Wednesday, January 8, 2014

James Baldwin to his nephew

This is the crime of which I accuse my country and my countrymen, and for which neither I nor time nor history will ever forgive them, that they have destroyed and are destroying hundreds of thousands of lives and do not know it and do not want to know it. ... It is their innocence which constitutes the crime. ... This innocent country set you down in a ghetto in which, in fact, it intended that you should perish. The limits of your ambition were, thus, expected to be set forever. You were born into a society which spelled out with brutal clarity, and in as many ways as possible, that you were a worthless human being. You were not expected to aspire to excellence: You were expected to make peace with mediocrity. .. You have, and many of us have, defeated this intention; and by a terrible law, a terrible paradox, those innocents who believed that your imprisonment made them
safe are losing their grasp on reality. But those men are your Brothers-your lost, younger Brothers.
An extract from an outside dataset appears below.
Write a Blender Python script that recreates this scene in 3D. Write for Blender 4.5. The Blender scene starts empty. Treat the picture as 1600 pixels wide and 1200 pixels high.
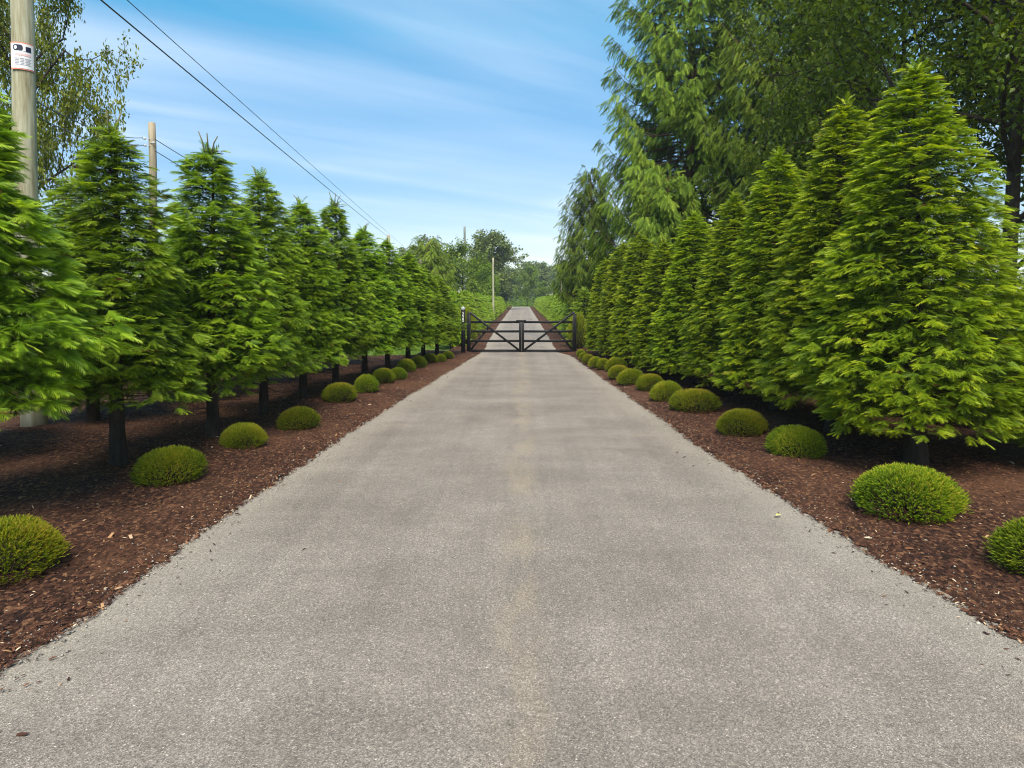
import bpy, math, random
import numpy as np

R = math.radians
scene = bpy.context.scene
col = scene.collection

# ------------------------------------------------------------------ camera
cam_data = bpy.data.cameras.new('camera')
cam = bpy.data.objects.new('camera', cam_data)
col.objects.link(cam)
cam_data.sensor_width = 36.0
cam_data.lens = 24.0
cam_data.shift_y = -0.0584
cam_data.clip_start = 0.1
cam_data.clip_end = 6000
cam.location = (0, 0, 2.7)
cam.rotation_euler = (R(90 - 2.5), 0, R(0.805))
scene.camera = cam

# ------------------------------------------------------------------ sky + sun
SUN_EL, SUN_AZ = 52.0, 178.0        # azimuth clockwise from +Y (the drive runs along +Y)
world = bpy.data.worlds.new('World')
scene.world = world
world.use_nodes = True
wt = world.node_tree
wt.nodes.clear()
def N(tree, kind, **kw):
    n = tree.nodes.new(kind)
    for k, v in kw.items():
        if k.startswith('_'):
            n.inputs[k[1:].replace('_', ' ')].default_value = v
        else:
            setattr(n, k, v)
    return n
def math_node(tree, op, a=None, b=None, c=None, clamp=False):
    n = tree.nodes.new('ShaderNodeMath'); n.operation = op; n.use_clamp = clamp
    for i, v in enumerate((a, b, c)):
        if v is None: continue
        if isinstance(v, (int, float)): n.inputs[i].default_value = v
        else: tree.links.new(v, n.inputs[i])
    return n.outputs[0]
def ramp(tree, fac, stops, interp='LINEAR'):
    n = tree.nodes.new('ShaderNodeValToRGB'); n.color_ramp.interpolation = interp
    els = n.color_ramp.elements
    while len(els) < len(stops): els.new(0.5)
    for e, (p, c) in zip(els, stops):
        e.position = p
        e.color = (c[0], c[1], c[2], 1) if not isinstance(c, (int, float)) else (c, c, c, 1)
    tree.links.new(fac, n.inputs[0])
    return n.outputs[0]
def mixc(tree, fac, a, b, mode='MIX'):
    n = tree.nodes.new('ShaderNodeMix'); n.data_type = 'RGBA'; n.blend_type = mode
    for s, v in ((0, fac), (6, a), (7, b)):
        if isinstance(v, (int, float)): n.inputs[s].default_value = v
        elif isinstance(v, tuple): n.inputs[s].default_value = (v[0], v[1], v[2], 1)
        else: tree.links.new(v, n.inputs[s])
    return n.outputs[2]
sky = N(wt, 'ShaderNodeTexSky', sky_type='NISHITA', sun_disc=False, sun_elevation=R(SUN_EL), sun_rotation=R(SUN_AZ),
        altitude=0, air_density=1.0, dust_density=0.0, ozone_density=3.0)
tc = N(wt, 'ShaderNodeTexCoord')
sep = N(wt, 'ShaderNodeSeparateXYZ'); wt.links.new(tc.outputs['Generated'], sep.inputs[0])
zz = math_node(wt, 'ADD', math_node(wt, 'MAXIMUM', sep.outputs[2], 0.0), 0.07)
cx = math_node(wt, 'DIVIDE', sep.outputs[0], zz)
cy = math_node(wt, 'DIVIDE', sep.outputs[1], zz)
comb = N(wt, 'ShaderNodeCombineXYZ'); wt.links.new(cx, comb.inputs[0]); wt.links.new(cy, comb.inputs[1])
def cloud(rot, sx, sy, scale, detail, off, dist, lo, hi):
    m = N(wt, 'ShaderNodeMapping', vector_type='TEXTURE'); m.inputs['Rotation'].default_value = (0, 0, R(-rot)); m.inputs['Scale'].default_value = (1 / sx, 1 / sy, 1)
    m.inputs['Location'].default_value = (off, off * 0.7, off * 1.3)
    wt.links.new(comb.outputs[0], m.inputs[0])
    n = N(wt, 'ShaderNodeTexNoise', _Scale=scale, _Detail=detail, _Roughness=0.55, _Distortion=dist)
    wt.links.new(m.outputs[0], n.inputs['Vector'])
    return ramp(wt, n.outputs['Fac'], [(lo, 0.0), (hi, 1.0)], 'EASE')
c1 = cloud(-37, 0.17, 0.75, 1.0, 5, 3.1, 0.8, 0.36, 0.84)
c2 = cloud(-36, 0.35, 0.7, 0.45, 5, 7.7, 0.3, 0.38, 0.70)
c3 = cloud(-33, 0.12, 1.0, 1.9, 7, 1.3, 0.25, 0.50, 0.80)
patchy = cloud(-70, 0.55, 0.8, 0.42, 3, 5.9, 0.8, 0.36, 0.62)
c1 = math_node(wt, 'MULTIPLY', c1, math_node(wt, 'MULTIPLY_ADD', patchy, 0.85, 0.15))
cl = math_node(wt, 'ADD', math_node(wt, 'MULTIPLY', c1, 0.68), math_node(wt, 'MULTIPLY', c2, 0.26))
cl = math_node(wt, 'ADD', cl, math_node(wt, 'MULTIPLY', c3, 0.16), clamp=True)
skyhsv = N(wt, 'ShaderNodeHueSaturation', _Hue=0.51, _Saturation=1.5, _Value=1.0); wt.links.new(sky.outputs[0], skyhsv.inputs['Color'])
skyg = N(wt, 'ShaderNodeGamma', _Gamma=0.57); wt.links.new(skyhsv.outputs[0], skyg.inputs[0])
skyc = mixc(wt, cl, skyg.outputs[0], (3.5, 3.8, 4.25))
bg = N(wt, 'ShaderNodeBackground', _Strength=0.116)
wt.links.new(skyc, bg.inputs[0])
wo = N(wt, 'ShaderNodeOutputWorld'); wt.links.new(bg.outputs[0], wo.inputs[0])

sun_data = bpy.data.lights.new('sun', 'SUN')
sun_data.energy = 2.45
sun_data.angle = R(38)
sun_data.color = (1.0, 0.93, 0.81)
sun = bpy.data.objects.new('sun', sun_data)
col.objects.link(sun)
sun.rotation_euler = (R(90 - SUN_EL), 0, R(-SUN_AZ + 180))
sun.location = (0, -20, 40)

scene.view_settings.view_transform = 'Standard'
scene.view_settings.look = 'None'
scene.view_settings.gamma = 1.0
scene.view_settings.use_curve_mapping = False
scene.view_settings.exposure = 1.52
scene.cycles.use_denoising = True
scene.cycles.filter_width = 1.1
scene.cycles.max_bounces = 6
scene.cycles.transparent_max_bounces = 8

# ------------------------------------------------------------------ helpers
def mesh_tris(name, V, T, attrs=None, mat=None, smooth=False):
    me = bpy.data.meshes.new(name)
    V = np.asarray(V, np.float32); T = np.asarray(T, np.int32)
    me.vertices.add(len(V)); me.vertices.foreach_set('co', V.ravel())
    k = T.shape[1]
    me.loops.add(T.size); me.loops.foreach_set('vertex_index', T.ravel())
    me.polygons.add(len(T)); me.polygons.foreach_set('loop_start', np.arange(0, T.size, k, dtype=np.int32))
    if smooth: me.polygons.foreach_set('use_smooth', np.ones(len(T), bool))
    for an, av in (attrs or {}).items():
        a = me.attributes.new(an, 'FLOAT', 'POINT'); a.data.foreach_set('value', np.asarray(av, np.float32))
    me.update(calc_edges=True)
    if mat: me.materials.append(mat)
    return me
def obj(name, me, parent=None):
    o = bpy.data.objects.new(name, me); col.objects.link(o)
    if parent: o.parent = parent
    return o
def tag(o, label=None, cat=None, group=None, kind=None):
    if label: o['label'] = label
    if cat: o['category'] = cat
    if group: o['group'] = group
    if kind: o['kind'] = kind
    return o
def empty(name, loc, rz=0.0, sc=(1, 1, 1)):
    o = bpy.data.objects.new(name, None); col.objects.link(o)
    o.location = loc; o.rotation_euler = (0, 0, rz); o.scale = sc; o.empty_display_size = 0.2
    return o
class Bag:
    """collects pieces (verts, quads as two tris) into one mesh"""
    def __init__(s): s.V = []; s.T = []; s.n = 0; s.A = []
    def add(s, V, T, a=0.5):
        V = np.asarray(V, float); s.V.append(V); s.T.append(np.asarray(T, int) + s.n); s.n += len(V)
        s.A.append(np.full(len(V), a) if np.isscalar(a) else np.asarray(a))
    def box(s, c, d, rot=None, a=0.5, bev=0.0):
        x, y, z = [v / 2 for v in d]
        if bev <= 0:
            V = np.array([[sx * x, sy * y, sz * z] for sx in (-1, 1) for sy in (-1, 1) for sz in (-1, 1)])
            T = [(0, 1, 3), (0, 3, 2), (4, 6, 7), (4, 7, 5), (0, 4, 5), (0, 5, 1), (2, 3, 7), (2, 7, 6), (0, 2, 6), (0, 6, 4), (1, 5, 7), (1, 7, 3)]
        else:
            import bmesh
            bm = bmesh.new(); bmesh.ops.create_cube(bm, size=1.0)
            for v in bm.verts: v.co.x *= d[0]; v.co.y *= d[1]; v.co.z *= d[2]
            bmesh.ops.bevel(bm, geom=bm.edges[:], offset=bev, segments=1, affect='EDGES')
            bmesh.ops.triangulate(bm, faces=bm.faces[:])
            bm.verts.ensure_lookup_table(); bm.verts.index_update()
            V = np.array([v.co[:] for v in bm.verts]); T = [[v.index for v in f.verts] for f in bm.faces]; bm.free()
        if rot is not None: V = V @ np.asarray(rot).T
        s.add(V + np.asarray(c, float), T, a)
    def tube(s, P, rad, n=6, a=0.5, caps=True, jit=0.0, rng=None):
        P = np.asarray(P, float); m = len(P)
        rad = np.full(m, rad) if np.isscalar(rad) else np.asarray(rad)
        tan = np.gradient(P, axis=0); tan /= np.linalg.norm(tan, axis=1)[:, None] + 1e-9
        ref = np.array([1, 0, 0.]) if abs(tan[0][0]) < 0.8 else np.array([0, 1, 0.])
        u = np.cross(tan, ref); u /= np.linalg.norm(u, axis=1)[:, None] + 1e-9
        w = np.cross(tan, u)
        th = np.arange(n) * 2 * math.pi / n
        rr = rad[:, None] * (1 + (rng.uniform(-jit, jit, (m, n)) if jit else 0))
        V = (P[:, None, :] + rr[..., None] * (np.cos(th)[None, :, None] * u[:, None, :] + np.sin(th)[None, :, None] * w[:, None, :])).reshape(-1, 3)
        i = np.arange(m - 1)[:, None] * n; j = np.arange(n)[None, :]; k = (j + 1) % n
        a0, a1, a2, a3 = (i + j).ravel(), (i + k).ravel(), (i + n + k).ravel(), (i + n + j).ravel()
        T = np.vstack([np.stack([a0, a1, a2], 1), np.stack([a0, a2, a3], 1)])
        if caps and n > 2:
            e = (m - 1) * n
            T = np.vstack([T, [[0, q + 1, q] for q in range(1, n - 1)], [[e, e + q, e + q + 1] for q in range(1, n - 1)]])
        s.add(V, T, a)
    def mesh(s, name, mat, smooth=False):
        return mesh_tris(name, np.vstack(s.V), np.vstack(s.T), {'tint': np.concatenate(s.A)}, mat, smooth)
def scatter(name, tv, tt, F, P, S, tint, mat, grad=None, more=None):
    """one mesh: template (tv, tt) placed n times; F (n,3,3) rows = local x,y,z axes; S scale; tint per piece (+ grad along template)"""
    n, k = len(P), len(tv)
    V = np.einsum('kj,njc->nkc', tv, F * S[:, None, None]) + P[:, None, :]
    T = (tt[None] + (np.arange(n) * k)[:, None, None]).reshape(-1, tt.shape[1])
    A = np.repeat(tint[:, None], k, 1)
    if grad is not None: A = A + grad[None]
    V = V.reshape(-1, 3); A = np.clip(A, 0, 1).ravel()
    if more:                                              # a second template joined into the same mesh
        tv2, tt2, F2, P2, S2, tint2 = more
        V2 = (np.einsum('kj,njc->nkc', tv2, F2 * S2[:, None, None]) + P2[:, None, :]).reshape(-1, 3)
        T = np.vstack([T, (tt2[None] + (np.arange(len(P2)) * len(tv2))[:, None, None]).reshape(-1, 3) + len(V)])
        V = np.vstack([V, V2]); A = np.concatenate([A, np.repeat(np.clip(tint2, 0, 1), len(tv2))])
    return mesh_tris(name, V, T, {'tint': A}, mat)
def unit(v): return v / (np.linalg.norm(v, axis=-1, keepdims=True) + 1e-9)
def frames(Y, Zhint, roll=None):
    """frames with y axis along Y, z axis near Zhint, rolled about y"""
    Y = unit(Y); X = unit(np.cross(Y, Zhint)); Z = np.cross(X, Y)
    if roll is not None:
        c, s = np.cos(roll)[:, None], np.sin(roll)[:, None]
        X, Z = X * c + Z * s, Z * c - X * s
    return np.stack([X, Y, Z], 1)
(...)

And if the word integration means anything, this is what it means; that we, with love, shall force our Brothers
to see themselves as they are, to cease fleeing from reality and begin to change it. For this is your home, my friend, do not be driven from it; great men and women have done great things here, and will again, and we can make America what it must become. It will be hard, but you
come from sturdy, peasant stock, men who picked cotton and damned rivers and built railroads, and in the teeth of the most terrifying odds, achieved an unassailable and monumental dignity; you come from a long line of great poets since Homer. One of them said, "The very time I thought I was lost, my dungeon shook and my chains fell off. ... We
can not be free till they are free! God bless you, and Godspeed!